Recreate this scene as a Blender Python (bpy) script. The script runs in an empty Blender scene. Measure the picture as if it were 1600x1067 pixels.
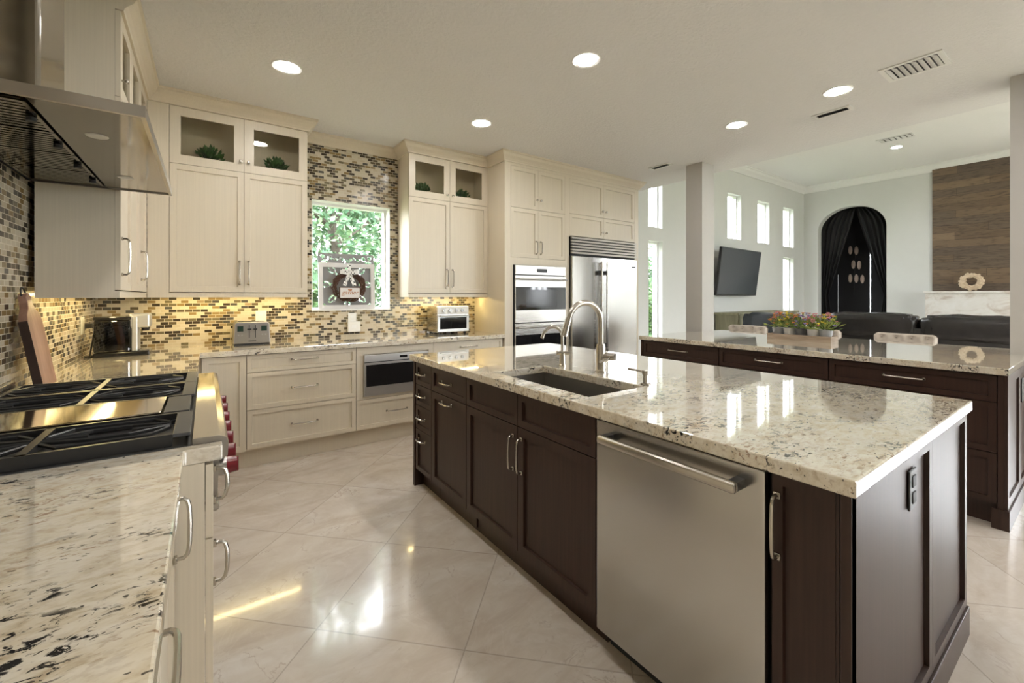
import bpy, bmesh, math, random
from mathutils import Vector, Matrix, noise
random.seed(7)
S = bpy.context.scene
COL = S.collection
PI = math.pi

# ------------------------------------------------------------------ camera, world, light, exposure
YAW = math.radians(35.292)
cam_d = bpy.data.cameras.new('camera')
cam_d.sensor_width = 36.0
cam_d.lens = 675.3 / 1600 * 36
cam_d.shift_y = -70.5 / 1600
cam_d.clip_start = 0.02
cam = bpy.data.objects.new('camera', cam_d)
COL.objects.link(cam)
cam.location = (0, 0, 1.32)
cam.rotation_euler = (PI / 2, 0, -YAW)
S.camera = cam

S.view_settings.view_transform = 'Standard'
S.view_settings.look = 'None'
S.view_settings.exposure = 0.90
S.view_settings.gamma = 1.0
S.view_settings.use_curve_mapping = False

W = bpy.data.worlds.new('sky')
S.world = W
W.use_nodes = True
wn = W.node_tree
bg = wn.nodes['Background']
bg.inputs[0].default_value = (0.92, 0.955, 1.0, 1)
bg.inputs[1].default_value = 12.0
DOWNLIGHT = 95.0
UNDERCAB = 26.0
try:
    S.cycles.max_bounces = 10
    S.cycles.diffuse_bounces = 5
    S.cycles.glossy_bounces = 5
    S.cycles.transparent_max_bounces = 12
    S.cycles.sample_clamp_indirect = 6.0
    S.cycles.caustics_reflective = False
    S.cycles.caustics_refractive = False
    S.cycles.use_denoising = True
except Exception:
    pass


def portal(x, y, z, sx, sz, rz):
    """marks a window opening for the renderer; rz turns the local -y side (into the room)"""
    l = bpy.data.lights.new('daylight_portal', 'AREA')
    l.shape = 'RECTANGLE'
    l.size = sx
    l.size_y = sz
    l.cycles.is_portal = True
    o = bpy.data.objects.new('daylight_portal', l)
    COL.objects.link(o)
    o.location = (x, y, z)
    o.rotation_euler = (-PI / 2, 0, rz)
    return o


# ------------------------------------------------------------------ node helpers / materials
class NT:
    def __init__(s, name):
        s.m = bpy.data.materials.new(name)
        s.m.use_nodes = True
        s.t = s.m.node_tree
        s.b = s.t.nodes['Principled BSDF']

    def n(s, typ, **kw):
        o = s.t.nodes.new(typ)
        for k, v in kw.items():
            setattr(o, k, v)
        return o

    def put(s, sock, v):
        if isinstance(v, bpy.types.NodeSocket):
            s.t.links.new(v, sock)
        elif isinstance(v, (int, float)):
            try:
                sock.default_value = v
            except TypeError:
                sock.default_value = (v, v, v)
        else:
            if len(v) == 3 and len(sock.default_value) == 4:
                v = (*v, 1)
            sock.default_value = v

    def math(s, op, a, b=0.0, c=None):
        o = s.n('ShaderNodeMath', operation=op)
        s.put(o.inputs[0], a)
        s.put(o.inputs[1], b)
        if c is not None:
            s.put(o.inputs[2], c)
        return o.outputs[0]

    def noise(s, vec, scale, detail=3, rough=.5, dist=0.0):
        o = s.n('ShaderNodeTexNoise')
        s.put(o.inputs['Vector'], vec)
        o.inputs['Scale'].default_value = scale
        o.inputs['Detail'].default_value = detail
        o.inputs['Roughness'].default_value = rough
        o.inputs['Distortion'].default_value = dist
        return o.outputs[0]

    def ramp(s, fac, stops, interp='LINEAR'):
        o = s.n('ShaderNodeValToRGB')
        cr = o.color_ramp
        cr.interpolation = interp
        while len(cr.elements) < len(stops):
            cr.elements.new(0.5)
        for e, (p, c) in zip(cr.elements, stops):
            e.position = p
            if isinstance(c, (int, float)):
                c = (c, c, c)
            e.color = (*c[:3], 1)
        s.put(o.inputs[0], fac)
        return o.outputs[0]

    def mix(s, fac, a, b, blend='MIX'):
        o = s.n('ShaderNodeMix', data_type='RGBA', blend_type=blend)
        s.put(o.inputs[0], fac)
        s.put(o.inputs[6], a)
        s.put(o.inputs[7], b)
        return o.outputs[2]

    def obj(s):
        return s.n('ShaderNodeTexCoord').outputs['Object']

    def pos(s):
        return s.n('ShaderNodeNewGeometry').outputs['Position']

    def map(s, vec, loc=(0, 0, 0), rot=(0, 0, 0), sc=(1, 1, 1)):
        o = s.n('ShaderNodeMapping')
        s.put(o.inputs[0], vec)
        o.inputs[1].default_value = loc
        o.inputs[2].default_value = rot
        o.inputs[3].default_value = sc
        return o.outputs[0]

    def bump(s, h, strength=.2, dist=.01):
        o = s.n('ShaderNodeBump')
        o.inputs['Strength'].default_value = strength
        o.inputs['Distance'].default_value = dist
        s.put(o.inputs['Height'], h)
        s.t.links.new(o.outputs[0], s.b.inputs['Normal'])

    def set(s, **kw):
        for k, v in kw.items():
            s.put(s.b.inputs[k.replace('_', ' ')], v)
        return s.m


def simple(name, c, rough=.5, metal=0.0, var=.06, vs=25, spec=.5):
    """principled material with a slight procedural mottling"""
    m = NT(name)
    f = m.noise(m.obj(), vs, 2)
    k = 1 - var
    col = m.mix(f, tuple(x * k for x in c), tuple(min(1, x * (1 + var)) for x in c))
    return m.set(Base_Color=col, Roughness=rough, Metallic=metal, Specular_IOR_Level=spec)


def mat_streak(name, c, rough, amt, sx=90, sz=1.6, spec=.5):
    """painted or stained wood with fine vertical streaks"""
    m = NT(name)
    v = m.map(m.obj(), sc=(sx, sx, sz))
    f = m.noise(v, 1.0, 3, .6)
    f2 = m.noise(m.obj(), 3.0, 2)
    col = m.mix(m.ramp(f, [(.3, 0), (.7, 1)]), tuple(x * (1 - amt) for x in c), tuple(x * (1 + amt * .4) for x in c))
    col = m.mix(m.math('MULTIPLY', f2, .12), col, tuple(x * .8 for x in c))
    m.bump(f, .04, .002)
    return m.set(Base_Color=col, Roughness=rough, Specular_IOR_Level=spec)


def mat_emit(name, c, st):
    m = NT(name)
    return m.set(Base_Color=(0.8, 0.8, 0.8), Emission_Color=c, Emission_Strength=st, Roughness=.6)


def mat_steel(name, c, rough, sc=(1, 1, 60), amt=.018):
    m = NT(name)
    f = m.noise(m.map(m.obj(), sc=sc), 6, 3)
    r = m.math('ADD', m.math('MULTIPLY', f, amt * 2), rough - amt)
    col = m.mix(f, tuple(x * .975 for x in c), c)
    return m.set(Base_Color=col, Roughness=r, Metallic=1.0)


def mat_glass(name, tint=(1, 1, 1), refl=1.0, base=.04):
    m = NT(name)
    m.t.nodes.remove(m.b)
    out = m.t.nodes['Material Output']
    tr = m.n('ShaderNodeBsdfTransparent')
    tr.inputs[0].default_value = (*tint, 1)
    gl = m.n('ShaderNodeBsdfGlossy')
    gl.inputs['Roughness'].default_value = 0.01
    lw = m.n('ShaderNodeLayerWeight')
    lw.inputs[0].default_value = .35
    f = m.math('ADD', m.math('MULTIPLY', m.math('POWER', lw.outputs['Facing'], 3.0), .6 * refl), base * refl)
    mx = m.n('ShaderNodeMixShader')
    m.put(mx.inputs[0], f)
    m.t.links.new(tr.outputs[0], mx.inputs[1])
    m.t.links.new(gl.outputs[0], mx.inputs[2])
    m.t.links.new(mx.outputs[0], out.inputs[0])
    return m.m


def mat_granite():
    m = NT('granite')
    p = m.pos()
    st = m.map(p, rot=(0, 0, math.radians(-12)), sc=(.58, 1.1, 1.0))
    big = m.noise(p, 2.3, 3, .55)
    mid = m.noise(st, 24, 5, .62, .5)
    fine = m.noise(st, 85, 3, .6)
    clus = m.noise(m.map(p, loc=(3.1, 1.7, 0), rot=(0, 0, math.radians(-12)), sc=(.75, 1.35, 1)), 4.6, 3, .6, .4)
    clus2 = m.noise(m.map(p, loc=(7.3, 4.1, 2)), 7.0, 2, .5)
    col = m.ramp(mid, [(.30, (.50, .40, .27)), (.43, (.67, .595, .455)), (.55, (.735, .675, .555)), (.72, (.78, .735, .64))])
    grey = m.math('MULTIPLY', m.ramp(big, [(.46, 0), (.66, 1)]), .40)
    col = m.mix(grey, col, (.58, .555, .52))
    col = m.mix(m.math('MULTIPLY', m.ramp(fine, [(.38, 1), (.50, 0)]), .30), col, (.44, .35, .245))
    fleck = m.noise(m.map(st, loc=(5, 8, 1)), 75, 3, .62, .5)
    tanm = m.math('MULTIPLY', m.ramp(fleck, [(.575, 0), (.625, 1)]), m.ramp(clus2, [(.47, 0), (.60, .8)]))
    col = m.mix(tanm, col, (.25, .135, .07))
    dk = m.math('MULTIPLY', m.ramp(m.noise(m.map(st, loc=(11, 5, 3)), 62, 5, .68, .7), [(.54, 0), (.575, 1)]), m.ramp(clus, [(.51, 0), (.59, 1)]))
    col = m.mix(dk, col, (.026, .025, .026))
    sm = m.ramp(m.noise(m.map(st, loc=(2, 9, 1)), 90, 2, .5), [(.685, 0), (.71, .9)])
    col = m.mix(sm, col, (.045, .04, .036))
    return m.set(Base_Color=col, Roughness=.05, Specular_IOR_Level=.5, Coat_Weight=1.0, Coat_IOR=1.6, Coat_Roughness=.02)


def mat_floor():
    m = NT('marble_floor_tiles')
    p = m.pos()
    sp = m.n('ShaderNodeSeparateXYZ')
    m.put(sp.inputs[0], p)
    x = m.math('SUBTRACT', sp.outputs[0], .787)
    y = m.math('SUBTRACT', sp.outputs[1], 2.275)
    k = 1 / (math.sqrt(2) * .606)
    u = m.math('MULTIPLY', m.math('SUBTRACT', x, y), k)
    v = m.math('MULTIPLY', m.math('ADD', x, y), k)
    fu, fv = m.math('FRACT', m.math('ADD', u, 100.0)), m.math('FRACT', m.math('ADD', v, 100.0))
    iu, iv = m.math('FLOOR', m.math('ADD', u, 100.0)), m.math('FLOOR', m.math('ADD', v, 100.0))
    eu = m.math('MINIMUM', fu, m.math('SUBTRACT', 1.0, fu))
    ev = m.math('MINIMUM', fv, m.math('SUBTRACT', 1.0, fv))
    e = m.math('MINIMUM', eu, ev)
    grout = m.ramp(e, [(.0028, 1), (.0045, 0)])
    cb = m.n('ShaderNodeCombineXYZ')
    m.put(cb.inputs[0], iu)
    m.put(cb.inputs[1], iv)
    wn_ = m.n('ShaderNodeTexWhiteNoise')
    m.t.links.new(cb.outputs[0], wn_.inputs['Vector'])
    off = m.n('ShaderNodeVectorMath', operation='MULTIPLY_ADD')
    m.t.links.new(wn_.outputs['Color'], off.inputs[0])
    off.inputs[1].default_value = (9, 9, 9)
    m.t.links.new(p, off.inputs[2])
    q = off.outputs[0]
    a = m.noise(m.map(q, rot=(0, 0, .5), sc=(1, 2.2, 1)), 2.4, 5, .6, .8)
    b = m.noise(q, 9, 5, .65, .6)
    col = m.ramp(a, [(.3, (.55, .465, .385)), (.5, (.665, .595, .515)), (.7, (.75, .70, .64))])
    col = m.mix(m.math('MULTIPLY', m.ramp(b, [(.32, 1), (.55, 0)]), .28), col, (.50, .41, .33))
    vein = m.math('ABSOLUTE', m.math('SUBTRACT', m.noise(m.map(q, loc=(4, 2, 0)), 2.2, 5, .62, 1.2), .5))
    col = m.mix(m.math('MULTIPLY', m.math('MULTIPLY', m.ramp(vein, [(.002, 1), (.010, 0)]), m.ramp(a, [(.5, 0), (.6, 1)])), .45), col, (.33, .22, .16))
    vein2 = m.math('ABSOLUTE', m.math('SUBTRACT', m.noise(m.map(q, loc=(1, 7, 0)), 3.4, 4, .6, 1.0), .52))
    col = m.mix(m.math('MULTIPLY', m.ramp(vein2, [(.003, 1), (.02, 0)]), .16), col, (.80, .75, .70))
    tint = m.math('MULTIPLY', wn_.outputs['Value'], .36)
    col = m.mix(tint, col, (.52, .44, .36))
    col = m.mix(m.math('MULTIPLY', grout, .55), col, (.22, .17, .13))
    r = m.math('ADD', m.math('MULTIPLY', b, .12), .10)
    return m.set(Base_Color=col, Roughness=r, Specular_IOR_Level=.5, Coat_Weight=.6, Coat_Roughness=.06)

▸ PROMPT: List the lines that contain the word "scene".

▸ RESULT OF THIS TASK:
Recreate this scene as a Blender Python (bpy) script. The script runs in an empty Blender scene. Measure the picture as if it were 1600x1067 pixels.
S = bpy.context.scene